今週月曜日の授業です.テーマは関数の3回目,ライブラリ関数です.喉の調子が良くなく,マグボトルを持参し,「ときどきこれげほっ,飲みながらしゃべりぐ…がはっっ,ごめんなさいしますんで」と言ったものでした.
授業開始30分後と60分後の余談も手応えがなく,あと5分ということでスクリーンに出した小テストです.「不適切な箇所は,一つではありませんよ」と言いました.そうして待っていると,学生の目の色が違っているのに気づきました.和気藹々としたムードはなく,教科書を読みながら,真剣に取り組んでいるのでした.
そう,この問題,それぞれのライブラリ関数を調べれば,答えはすべて分かるのでした.strcprは調べても出てきませんが,授業中に,strcmpを自作したらどうなるかとして,時間をとって解説しました.
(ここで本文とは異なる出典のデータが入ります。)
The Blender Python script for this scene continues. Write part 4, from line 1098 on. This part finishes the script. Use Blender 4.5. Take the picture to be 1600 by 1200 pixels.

もちろん解答の書き方はいろいろあって,expのところでeの前に「自然対数の底」を添える答案もあれば,systemの仕様に「cmndで指定したコマンドを実行する」と答えた学生も何人かいました.これらは教科書からどれだけ引き写せばよいかということです.ちなみに上記の「eの累乗」も,教科書からであり,ある学生は「e^x」と書いていました.
ここで脱線を.関数の仕様を簡潔に記すときは,「コマンドを実行する」や「絶対値を返す」のように,引数を言及しないようにします.もう少し,字数を使っていいのなら,引数について説明し,あとは戻り値*1です.エラー時の挙動や,類似した名称・機能を持つ関数との違いも,書けるのなら書きたいところです.
授業終了時の小テストに話を戻しますが,問題作成時に,これには学生はあまり,力を入れないだろうと思っていました.しかし,予想をはるかに超える集中力でした.
理由ですが,「教科書で探せば答えられる」ということで,頑張ってみようと思ったのでしょう.もちろん,5分でこの内容という,時間やボリューム面での手頃さも,無視するわけにはいきません.
しかし今後も同じというのでは,すぐにマンネリになります.
今年どこかの本で,授業は生ものだという指摘を見ました.自分にとって小テストは,その熱さ冷たさが最も如実に出るものと,言えそうです.

*1:isupperをはじめisから始まるctype.hのライブラリ関数は,戻り値は「真」の値であり,1であるとは限りません.「非0」も同じ意味です.